The objection is, that as she does not state that she was present when the bond for title was executed, or that she ever saw it, the inference is that she had no personal knowledge of its condition, and must have made her statement on information derived from others. This may be true, but she states a fact, and if the opposing parties desired to have her state the source from, or means by which she derived her knowledge of the fact stated, they had an opportunity of doing so by cross-examination. Bub having neglected to cross-examine her, it would not be fair to exclude her statement of a fact altogether, because she does not disclose the source of her- knowledge of the fact stated.

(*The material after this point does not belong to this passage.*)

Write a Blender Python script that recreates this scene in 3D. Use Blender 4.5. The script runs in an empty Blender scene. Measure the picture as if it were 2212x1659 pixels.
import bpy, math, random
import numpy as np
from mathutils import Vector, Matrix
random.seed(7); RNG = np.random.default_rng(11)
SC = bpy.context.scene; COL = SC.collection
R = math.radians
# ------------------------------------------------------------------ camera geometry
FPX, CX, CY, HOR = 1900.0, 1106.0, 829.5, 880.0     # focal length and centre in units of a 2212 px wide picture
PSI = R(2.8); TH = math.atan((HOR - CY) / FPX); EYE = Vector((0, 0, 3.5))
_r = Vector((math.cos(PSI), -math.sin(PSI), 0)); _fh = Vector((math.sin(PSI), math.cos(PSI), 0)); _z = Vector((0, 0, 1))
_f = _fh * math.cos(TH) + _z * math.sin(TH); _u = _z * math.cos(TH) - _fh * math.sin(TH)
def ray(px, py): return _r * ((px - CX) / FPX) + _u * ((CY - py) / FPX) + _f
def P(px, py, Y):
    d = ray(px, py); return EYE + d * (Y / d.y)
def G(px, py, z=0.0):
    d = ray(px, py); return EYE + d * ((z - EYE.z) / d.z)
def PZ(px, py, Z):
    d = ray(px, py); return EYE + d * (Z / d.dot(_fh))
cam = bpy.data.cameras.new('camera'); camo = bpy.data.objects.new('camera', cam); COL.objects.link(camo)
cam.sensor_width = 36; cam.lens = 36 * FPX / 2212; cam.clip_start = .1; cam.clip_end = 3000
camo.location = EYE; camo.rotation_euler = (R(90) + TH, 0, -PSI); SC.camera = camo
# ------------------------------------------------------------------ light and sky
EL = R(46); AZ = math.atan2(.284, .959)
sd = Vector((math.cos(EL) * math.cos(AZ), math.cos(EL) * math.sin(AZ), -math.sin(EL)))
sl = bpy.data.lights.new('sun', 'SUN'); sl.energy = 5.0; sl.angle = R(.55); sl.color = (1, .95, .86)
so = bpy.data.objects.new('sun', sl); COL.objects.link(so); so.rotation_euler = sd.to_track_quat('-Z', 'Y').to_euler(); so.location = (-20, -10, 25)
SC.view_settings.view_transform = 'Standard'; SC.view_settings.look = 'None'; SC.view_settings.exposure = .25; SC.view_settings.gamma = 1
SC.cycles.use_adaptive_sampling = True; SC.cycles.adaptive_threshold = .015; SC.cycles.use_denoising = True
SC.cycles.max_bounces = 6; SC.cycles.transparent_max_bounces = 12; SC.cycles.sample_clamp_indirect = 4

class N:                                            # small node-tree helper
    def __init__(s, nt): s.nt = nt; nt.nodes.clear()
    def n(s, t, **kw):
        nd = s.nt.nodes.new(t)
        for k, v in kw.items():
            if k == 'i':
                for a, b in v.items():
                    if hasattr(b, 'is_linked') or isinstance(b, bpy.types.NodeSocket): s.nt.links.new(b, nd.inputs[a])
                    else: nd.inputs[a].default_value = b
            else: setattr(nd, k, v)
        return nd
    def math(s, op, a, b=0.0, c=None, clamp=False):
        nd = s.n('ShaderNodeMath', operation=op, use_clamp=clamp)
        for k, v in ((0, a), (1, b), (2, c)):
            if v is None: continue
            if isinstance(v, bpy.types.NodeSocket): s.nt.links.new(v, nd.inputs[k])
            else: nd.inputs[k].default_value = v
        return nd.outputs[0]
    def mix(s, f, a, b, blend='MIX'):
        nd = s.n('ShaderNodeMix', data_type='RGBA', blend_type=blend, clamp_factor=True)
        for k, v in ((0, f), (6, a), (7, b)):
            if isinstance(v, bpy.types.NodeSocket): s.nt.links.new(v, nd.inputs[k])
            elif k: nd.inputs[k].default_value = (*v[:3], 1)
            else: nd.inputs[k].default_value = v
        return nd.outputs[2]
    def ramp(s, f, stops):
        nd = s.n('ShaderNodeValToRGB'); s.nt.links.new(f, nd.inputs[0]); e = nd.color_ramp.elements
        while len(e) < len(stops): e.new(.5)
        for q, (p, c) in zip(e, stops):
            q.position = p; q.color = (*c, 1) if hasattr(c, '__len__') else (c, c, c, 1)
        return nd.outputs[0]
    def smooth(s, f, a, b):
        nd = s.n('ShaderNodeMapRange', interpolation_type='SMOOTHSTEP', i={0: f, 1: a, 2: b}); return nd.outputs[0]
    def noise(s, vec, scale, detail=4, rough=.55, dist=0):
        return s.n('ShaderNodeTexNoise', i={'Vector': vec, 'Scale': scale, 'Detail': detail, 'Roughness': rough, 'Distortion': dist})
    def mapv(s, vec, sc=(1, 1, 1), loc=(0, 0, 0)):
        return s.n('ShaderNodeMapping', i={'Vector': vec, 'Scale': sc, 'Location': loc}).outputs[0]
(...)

But of course the court, in making up its decree, will always attach more weight to the statement of a fact when it appears to have been within the personal knowledge of the witness or when the source or means of the knowledge is stated, than where the fact is merely stated, and it does not appear to have been within the personal knowledge of the witness, and the source or means of information is not disclosed ; and the court below must have acted on this rule in making up the decree in this case. Eor Mrs. Lindsey stated that the title bond was conditioned that her husband would make a deed to the lands, on payment of the two notes given for the deferred installments of the purchase money of the lands and the negroes. The bond had been stolen by a burglar from Pasley’s store, and was not produced. It does not appear that any other witness testified in the cause. If the court had given full credit to this statement of hers, it might well have charged on the lands the whole amount found to be due on the note in suit. But the court did not so decree. It found that the parties had made no appropriation of the payments, and appropriated them pro rata upon the slave debt and the land debt, and rendered-a personal decree against Spivey for the sum ascertained to be due on the slaves (not taken back), Pasley having been discharged in bankruptcy, and charged upon the lands the balance found to be due on them. And this appears to be a fair decree, and as favorable to appellants as the pleadings and evidence warranted.
III. There is a further question in relation to an alleged departure in pleading.
The original bill is brief and not accurate in its allegations. It. appears to have been drawn and sworn to by the solicitors-of Mrs. Lindsey, who had the note sued on for collection in her absence.
It says nothing of the sale of the negroes, but states the sale of the lands, leaving the date of the sale in blank, and avers that the note sued on was either one of the original notes executed for the lands by Pasley and Spivey or taken in renewal of the last of- said notes, the sole consideration for the note-sued on being said lands, etc.
The main purpose of the bill was to charge the debt as a lien upon the lands, and to obtain a decree condemning them to be sold to pay it.
Pasley and Spivey made their answers cross-bills, in which they affirmatively alleged that they purchased at the same time lands and negroes of Lindsay, and gave separate notes for the agreed price of each; that the land note was paid and the note sued on given in renewal of an unpaid balance of the slave note, which they insisted was a personal debt, constituting no lien on the lands, and prayed for title to the lands.
Mrs. Lindsey, who seems to have understood the facts of the case better than her solicitors did when they drafted the original bill, answered the cross-bill, admitting the sale of negroes and lands, denying that separate notes were taken for the agreed price of each, but stating the transaction substantially as she afterward-did in her deposition. There was a demurrer to her answer to the cross-bill on the ground of departure in pleading, which the court overruled.
The alleged departure is this, that in her bill she avers that the note sued on represents a'balance due on the lands, while in her answer to the cross-bill, she admits that the note sued on represents a balance due on the lands and negroes both.
This is true, but she also states in her answer that the condition of the bond for title was that the deed for the lands was to be made on payment of the notes given for the purchase money of both the lands and the slaves, so that by a different mode of stating it, she comes back substantially to the main proposition of the bill, that the note sued on was a lien upon the lands, and that they should be condemned to satisfy it.
In the common law system of pleading, a departure is said to be when a party quits or departs from the case or defense which he has first made, and has recourse to another. It occurs when the replication or rejoinder, etc., contains matter not pursuant to the declaration or plea, etc., and which does not support or fortify it. Chitty Plead., 644.
Mr. Newman says : “ The code requires that the new matter set up in reply shall not be inconsistent with the petition. It seems to have been supposed that this rule was adopted in analogy to a rule under the former practice, which authorized a demurrer when the replication, or any subsequent plea, was a departure from the original cause of action set out in the declaration. But our code allows no reply to new matter alleged in the answer unless it constitute a counterclaim or set-off. The reply must therefore refer only to the new cause of action set up by the defendant, and the rule cannot have been adopted in our code for the purpose of preventing a departure. It was no doubt adopted merely because the plaintiff in his reply should not be permitted to contradict the material allegations which he had previously made in his petition. Such inconsistency, it seems, therefore, is not a ground of demurrer, as was a departure in pleading formerly, but is a ground of objection to such a reply being filed, or, if it has been filed, it is good reason for a motion to strike out the inconsistent matter.” Newman Plead. and Pr., 685; Gantt’s Dig., sec. 4579-80.
Be the code practice as it may, we do not think that Mrs. Lindsey made any very serious or substantial departure in her pleadings in this case.
The decree must be affirmed, and the affirmance certified to the'court below, that the decree may be executed.